Me? How? All I said is that blasphemy doesn’t require proof of the existence of God, so no impossibility problem. Certainly any blasphemy statute is likely to have major First Amendment problems, though.

I suppose it’s true that proof of God is also not an element of an obscenity charge, but that’s probably not what you are getting at. :stuck_out_tongue:

Silly man, that’s a cauldron for mortals! You brew a potion with that and you’ll turn yourself into a toad for sure.

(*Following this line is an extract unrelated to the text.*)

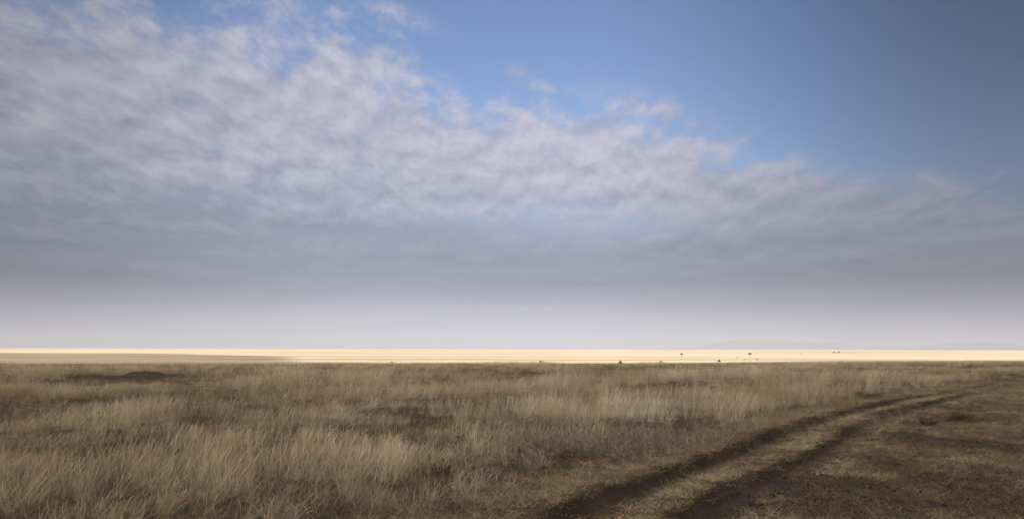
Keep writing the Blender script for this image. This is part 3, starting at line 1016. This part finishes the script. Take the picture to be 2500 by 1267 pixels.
def ostrich(px, py, neck_up, label, face=1, stride=0.18, scale=1.0):
    e = bpy.data.objects.new('ostrich', None)
    link(e)
    e.location = place(px, py, PLAIN_Z)
    e.scale = (scale * face, scale, scale)
    tag(e, label, 'ostrich', 'ostriches on the sunlit plain')
    j = {'hip': (-0.05, 0, 1.22, (0.30, 0.30)), 'rump': (-0.42, 0, 1.24, (0.24, 0.24)), 'tailroot': (-0.66, 0, 1.26, (0.12, 0.12)),
         'back': (0.25, 0, 1.24, (0.30, 0.29)), 'chest': (0.52, 0, 1.26, (0.19, 0.19))}
    b = [('hip', 'rump'), ('rump', 'tailroot'), ('hip', 'back'), ('back', 'chest')]
    skin_mesh('plumage', j, b, M_BLACK, e)
    if neck_up:
        j = {'n0': (0.50, 0, 1.28, 0.085), 'n1': (0.72, 0, 1.36, 0.06), 'n2': (0.82, 0, 1.62, 0.045), 'n3': (0.84, 0, 1.90, 0.04),
             'h0': (0.88, 0, 2.02, 0.06), 'h1': (0.98, 0, 2.01, 0.045), 'bill': (1.08, 0, 1.98, 0.018)}
    else:
        j = {'n0': (0.50, 0, 1.26, 0.085), 'n1': (0.70, 0, 1.16, 0.06), 'n2': (0.84, 0, 0.85, 0.045), 'n3': (0.93, 0, 0.50, 0.04),
             'h0': (0.98, 0, 0.30, 0.06), 'h1': (1.02, 0, 0.20, 0.045), 'bill': (1.05, 0, 0.10, 0.018)}
    skin_mesh('neck_and_head', j, [('n0', 'n1'), ('n1', 'n2'), ('n2', 'n3'), ('n3', 'h0'), ('h0', 'h1'), ('h1', 'bill')], M_GREYSKIN, e)
    for s_, st_ in ((1, stride), (-1, -stride)):
        j = {'thigh': (0.0, 0.14 * s_, 1.12, 0.15), 'knee': (0.10, 0.15 * s_, 0.86, 0.085), 'hock': (-0.10 + st_ * 0.6, 0.13 * s_, 0.48, 0.04),
             'ankle': (0.0 + st_, 0.12 * s_, 0.08, 0.03), 'toe': (0.14 + st_, 0.12 * s_, 0.02, 0.028)}
        skin_mesh('leg', j, [('thigh', 'knee'), ('knee', 'hock'), ('hock', 'ankle'), ('ankle', 'toe')], M_GREYSKIN, e)
        leaf_plume('wing', [((random.uniform(-0.1, 0.35), 0.30 * s_, 1.40), 3.14 + random.gauss(0, 0.2), random.uniform(0.4, 0.75), 1.7, 0.5, 0.08)
                            for _ in range(16)], M_BLACK, e)
    leaf_plume('tail', [((-0.6, random.uniform(-0.06, 0.06), 1.30), 3.14 + random.gauss(0, 0.4), random.uniform(0.25, 0.42), random.uniform(0.9, 1.9), 0.6, 0.07)
                        for _ in range(14)], M_WHITEF, e)
    return e


random.seed(5)
ostrich(1831, 872.0, True, 'dark ostrich with its neck raised, the right and larger of two', 1, 0.05, 0.98)
ostrich(1664, 871.0, False, 'smaller paler ostrich bending its neck down, left of the other ostrich', 1, 0.16, 0.80)


def antelope(name, px, py, rotz, mat, label, cat, group=None, scale=1.0, horn='curved', grazing=True):
    e = bpy.data.objects.new(name, None)
    link(e)
    e.location = place(px, py, PLAIN_Z)
    e.rotation_euler = (0, 0, rotz)
    e.scale = (scale,) * 3
    tag(e, label, cat, group)
    hz = 0.45 if grazing else 1.50
    hx = 1.28 if grazing else 1.12
    j = {'loin': (-0.25, 0, 1.00, (0.25, 0.22)), 'rump': (-0.68, 0, 1.02, (0.24, 0.21)), 'barrel': (0.20, 0, 0.98, (0.30, 0.25)),
         'withers': (0.55, 0, 1.06, (0.32, 0.21)), 'neck': (0.88, 0, 1.02 if grazing else 1.28, (0.19, 0.13)),
         'poll': (1.14, 0, 0.74 if grazing else 1.52, (0.13, 0.10)), 'face': (hx, 0, hz, (0.10, 0.08)), 'muzzle': (hx + (0.05 if grazing else 0.2), 0, hz - 0.22, (0.07, 0.07))}
    b = [('loin', 'rump'), ('loin', 'barrel'), ('barrel', 'withers'), ('withers', 'neck'), ('neck', 'poll'), ('poll', 'face'), ('face', 'muzzle')]
    for s_ in (1, -1):
        q = '%d' % s_
        j.update({'fsh' + q: (0.55, 0.15 * s_, 0.80, (0.12, 0.09)), 'fkn' + q: (0.57, 0.15 * s_, 0.42, 0.05), 'ffo' + q: (0.56 + 0.05 * s_, 0.15 * s_, 0.03, 0.045),
                  'hth' + q: (-0.62, 0.15 * s_, 0.80, (0.16, 0.10)), 'hkn' + q: (-0.50, 0.15 * s_, 0.62, 0.09), 'hho' + q: (-0.74, 0.15 * s_, 0.40, 0.05),
                  'hfo' + q: (-0.68 - 0.05 * s_, 0.15 * s_, 0.03, 0.045)})
        b += [('withers', 'fsh' + q), ('fsh' + q, 'fkn' + q), ('fkn' + q, 'ffo' + q), ('rump', 'hth' + q), ('hth' + q, 'hkn' + q), ('hkn' + q, 'hho' + q), ('hho' + q, 'hfo' + q)]
    skin_mesh('body', j, b, mat, e)
    px_, pz_ = j['poll'][0], j['poll'][2]
    for s_ in (1, -1):
        if horn == 'curved':
            hj = {'a': (px_ + 0.03, 0.05 * s_, pz_ + 0.08, 0.045), 'b': (px_ + 0.05, 0.24 * s_, pz_ + 0.06, 0.035), 'c': (px_ + 0.07, 0.33 * s_, pz_ + 0.18, 0.022), 'd': (px_ + 0.05, 0.26 * s_, pz_ + 0.30, 0.010)}
        else:
            hj = {'a': (px_, 0.04 * s_, pz_ + 0.08, 0.03), 'b': (px_ - 0.05, 0.07 * s_, pz_ + 0.25, 0.025), 'c': (px_ - 0.12, 0.10 * s_, pz_ + 0.42, 0.018), 'd': (px_ - 0.12, 0.11 * s_, pz_ + 0.55, 0.010)}
        skin_mesh('horn', hj, [('a', 'b'), ('b', 'c'), ('c', 'd')], M_HORN, e, 1)
    leaf_plume('tail', [((-0.88, random.uniform(-0.02, 0.02), 1.05), 3.14 + random.gauss(0, 0.2), random.uniform(0.45, 0.65), 2.3, 0.7, 0.04) for _ in range(10)],
               M_HORN, e)
    return e


WG = 'wildebeest grazing far out on the plain'
antelope('wildebeest', 2037, 863.6, R(176), M_GNU, 'dark wildebeest seen side on, grazing with its head to the left', 'wildebeest', WG, 1.0)
antelope('wildebeest', 2048.5, 862.8, R(118), M_GNU, 'dark wildebeest seen nearly end on, right of the side-on one', 'wildebeest', WG, 0.98)
antelope('gazelle', 1954.5, 863.6, R(165), M_GAZ, 'small fawn gazelle alone on the plain between ostrich and wildebeest', 'gazelle', None, 0.68, 'straight', False)

# ------------------------------------------------------------------ misty air over the whole plain
bm = bmesh.new()
bmesh.ops.create_cube(bm, size=1.0)
x0, x1, y0, y1, z0, z1 = -18500.0, 18500.0, -4500.0, 18500.0, -2.2, 190.0
for v_ in bm.verts:
    v_.co = (x0 if v_.co.x < 0 else x1, y0 if v_.co.y < 0 else y1, z0 if v_.co.z < 0 else z1)
hm = bpy.data.meshes.new('haze')
bm.to_mesh(hm)
bm.free()
mh, t, out = new_mat('haze_air')
pv = t.n('ShaderNodeVolumePrincipled')
pv.inputs['Color'].default_value = (0.295, 0.318, 0.380, 1)
pv.inputs['Density'].default_value = 1.6e-4
pv.inputs['Anisotropy'].default_value = -0.42
t.t.links.new(pv.outputs[0], out.inputs['Volume'])
hm.materials.append(mh)
tag(link(bpy.data.objects.new('haze', hm)), kind='stuff')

Tom Tildrum: OK, we’re talking across each other, apparently. It seems to me that the Establishment Clause would rule out any blasphemy law if it were worded as such (offense to a god), but the same things might be illegal under an obscenity law (offense to community standards). One thing’s for sure: It would be really funny to see a small Massachusetts town try to enforce such a law against a website in San Francisco. :smiley:

I don’t know if I’m being picayune here, but doesn’t that apply to non-impossible laws–i.e., not the laws the OP is referring to?

If I am brought to trial for writing “President X’s policies are wrong,” and the prosecution has substantial evidence of such, the burden is on me to prove that the law is invalid.

However, if I am accused of putting the mojo on the President via sorcery, then though perhaps unwise, I do not have to present any defense at all – the prosecution, by definition of the OP, cannot make their case.

Unwise, because just because I know sorcery is absurd, it doesn’t necessarily follow that the jury does. I think that would be an interesting trial.

Not necessarily. We don’t know how big the cauldron is. It could go with this picnic basket, for example.

At least I couldn’t be prosecuted for sorcery then.

A few years back some Wiccan teenager in some small town here in central Illinois tried to organize a fair of sorts for his town. He submitted a proposal to the city council, outlining his plans to have Wiccan-flavored arts & crafts booths, psychic booths, and other things.

“Wait a minute - psychics?” said the town council. They opened up their law books and found some bit of code from decades ago that forbade “fortune-tellers” from practicing in their town - so no fair (no pun intended).

I don’t think the town fathers wanted to forbid “fortune-telling” because they thought the Devil’s handiwork was being done by fortune-tellers. I think they didn’t want Gypsies and other charlatans coming through town and ripping off the townsfolk.

It was an interesting case. I wish I remembered more details, or I’d provide a cite.